What changed with the setup - new antenna?

Anyhoo, I’m sure you are aware that it will send the messages it hears as it won’t know who they are for. And equally, you can send uplinks which their secretly deployed hidden gateways may hear but if they aren’t on TTN, you will never know.

I guess our challenge is to find compelling use cases that save money for a local authority so they deploy gateways and they encourage their communities to deploy sensors for additional benefits.

What was the Leeds business case?

Can be specific on the EUI and location? I might be able shed some insight on the usage for you.

Unfortunately this is a world wide problem, gateway gets deployed the next minute they decide we don’t need it here and move it or switch it off.

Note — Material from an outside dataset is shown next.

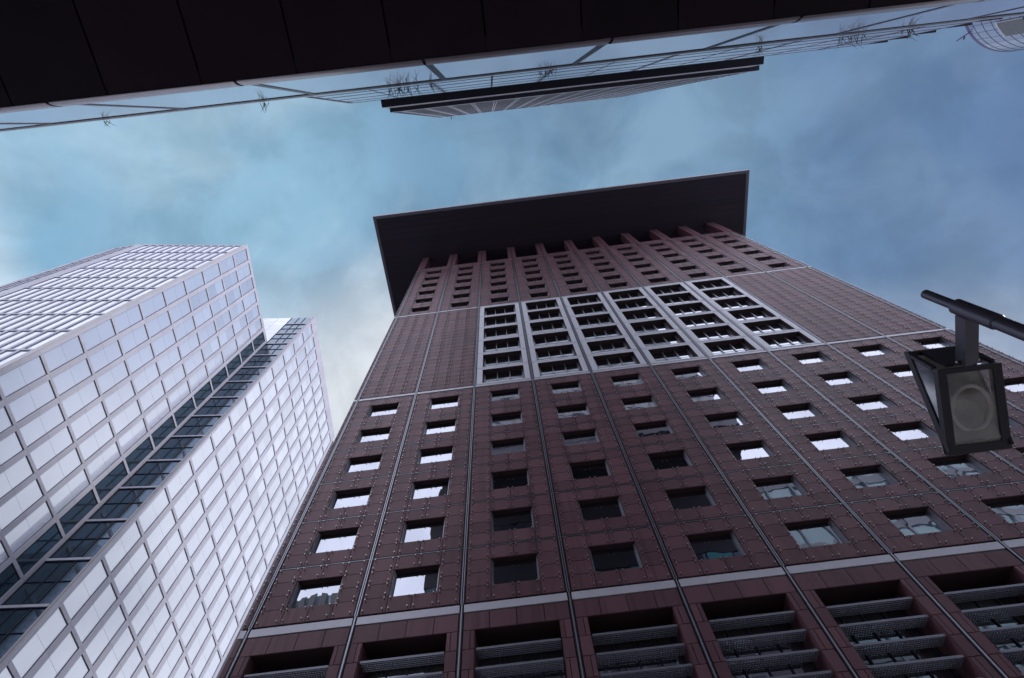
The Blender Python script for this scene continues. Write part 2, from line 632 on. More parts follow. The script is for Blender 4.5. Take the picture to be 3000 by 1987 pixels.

These are the gateways in Leeds.

There are a few gateways well over 5000 uplinks, this is in part due to a large scale TTI deployment.

1 Like

I get that, something seems to have happened at the end of January 2025 and the dropping of legacy V2 gateways support, from what I can tell a lot of legacy gateways vanished, this has sort of compounded the issue

I have done some digging on gateway history locally based on a GPS tracker node I carry around in my truck, whilst TTN support locally was always weak the last of the legacy V2 gateways seem to have all dropped off the planet - did I miss an announcement? feel a fool right now as V2 gateways on TTN mapper have all gone bye bye.

As re my setup, I have an older rak831 still running on Pi3 with an external antenna at good height, its updated and on Balena and been stable for years. Anyway it just died on me, I found some time to dig deep and check, reset and resit boards etc - took me days and I kept getting SPI error, normally its pin settings but still could not get it to work. In the end I changed GW_GPS to true and it sprung back to life - bizarre (it does have a gps device on the serial port but its not being picked up plus there is no pps signal either so its all pointless). Been rock solid since, all very odd.

I wish I knew the Leeds story, not seen any publications.